Since I’ll be moving to Texas in August for grad school, I’m constantly looking for something to disrupt the stereotypical notion that Texas is a cesspool of bigotry. Considering Republican legislators in the state are still, eight years after Lawrence v. Texas, trying to recriminalize sodomy, my initial thoughts after I realized Texas was my only real option amounted to: Oh God. I know people from Texas. I know Texas is a great place. But when you think “Texas,” you don’t exactly think “bastion of gay acceptance.”
But, like all stereotypes, this one is also very faulty. ABC’s What Would You Do? filmed a segment at a diner in Farmers Branch, Texas, in which gay parents were treated rudely and denied service by a bigoted waitress. If you haven’t seen What Would You Do? before, it’s a hidden-camera show that sets up outrageous situations and films reactions. I’m a huge fan (even though some of the segments get kind of ridiculous), but I missed this particular show on Friday. This segment is definitely worth watching (please, go get a box of Kleenex first).
Some highlights if, for some reason, you’re unable to watch.
As the waitress says, “It’s bad enough that you’re lesbians, but that they don’t have a father, I think that’s kind of bad. You don’t feel uncomfortable, people watching you?” a woman at a nearby table is already taking (visibly disturbed) interest. The waitress continues: “I mean, isn’t it bad for the kids?”
Finally, a man gets up and literally escorts the waitress away from the family’s table to talk to her about the inappropriateness of her behavior. Although, the talk seems to be less geared toward acceptance than it is toward the outlandishness of the waitress’ behavior in public.
But when the waitress tries to enlist the help of the woman who was looking disturbed at the beginning of the segment, she tells it like it is: “That [the gay family] doesn’t bother me at all. Actually, your behavior bothered me.” When the waitress asks if the woman thinks it’s bad for the kids to have two moms, she simply replies: “No.”
Then, when the waitress tries to actually eject the family from the restaurant, the man who schooled the waitress toward the beginning of the segment gets up again and tells the waitress she’s the one who needs to leave:
You are, by far, the worst waitress I have ever seen in this restaurant, ever. You are a horrible person, and you are a horrible waitress. You need to leave. You need to physically leave this restaurant right now.
The most touching part of the segment comes when the scenario is rerun later. When the waitress ramps up the bigotry and says, “I’m not the one in public, kissing all over another woman, in front of my kids. I actually have morals and standards,” a man at a nearby table decides he has had enough. He says to the waitress: “You believe in Jesus? Don’t judge. That’s it. I’ll never judge you, and I try not to judge other people.” When the waitress doesn’t let up, the man gets up and leaves the restaurant. He returns later and leaves this note at the gay family’s table:
Hello, friends. I know it doesn’t mean much, but I love you all. You have a beautiful family, and I pray that one person’s judgmental intolerance does not in any way put a damper on your hearts or minds. In the words of MLK, Jr., “In the end we remember not the words of our enemies, but the silence of our friends.”
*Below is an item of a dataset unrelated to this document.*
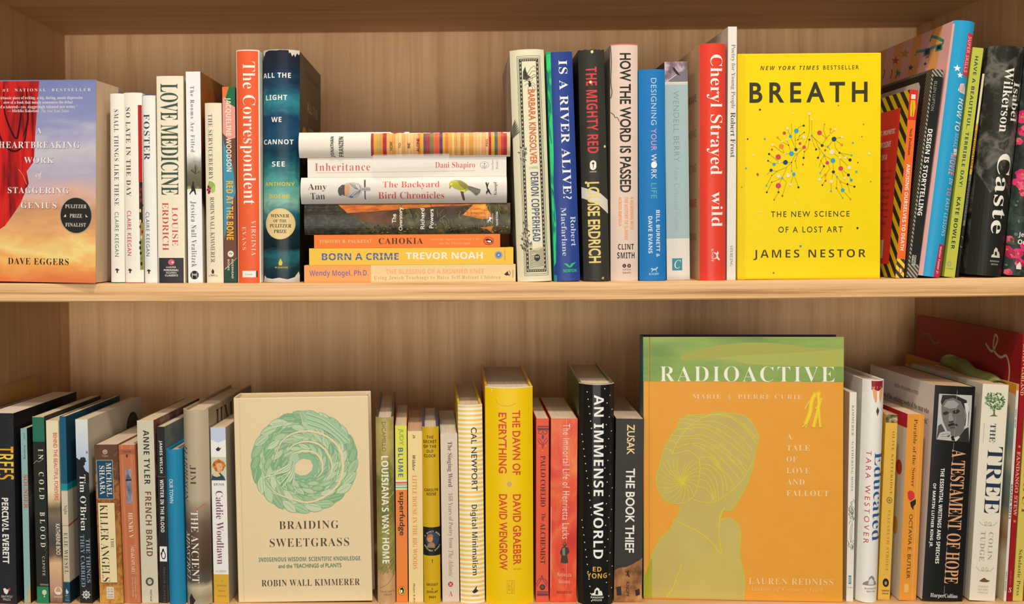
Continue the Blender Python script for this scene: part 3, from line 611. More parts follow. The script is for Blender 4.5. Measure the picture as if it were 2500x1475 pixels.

The actress reading the note aloud, who is a lesbian in real life, is touched to the point of tears. She breaks out of her role a bit, goes over to his table and hugs him.
But when the waitress doesn’t leave the family alone, the same man who wrote the letter takes a harsher tone:
Who are you? You are a human being. That’s all. That’s it. You are not king, you are not God. You have no choices, you have no place to put anybody in their place.
When it is finally revealed that the scenario was all acting, the man leaves us with some real words of wisdom:
I think silence is one of the failures of people today – that when they see an injustice or an intolerance, they stay silent. And that’s the worst thing.
The scenario is rerun using gay male parents instead, but the reactions are largely the same. There is some stony silence, and one asshole even high-fives the waitress (“That was for the food,” he later claims…really?), but the supportive reactions outweigh the intolerance of others.
As is pointed out later in the segment, the same scenario was run in New York, and only a dozen out of a hundred bystanders stepped in. In Texas, 24 out of 53 stepped up and said something.
So what does this tell us? Well, maybe Texas isn’t so bad after all. Sure, there are bigots and hatemongers there, as well as backward areas – just like anywhere else – but when you have about half the people in a Texas restaurant stepping in to defend a gay family, maybe it’s time to reconsider painting a whole state with a broad brush (I’ve been guilty of doing that many times). And the same is true when painting a liberal state with a broad brush – as we learned from the New York scenario. We truly have seen astonishing progress on issues like gay parenting, and nothing highlights that better than this What Would You Do? segment.
Well, my heart has been warmed for the evening. I hope yours has, too. And, for the record, I can’t wait to move to Texas.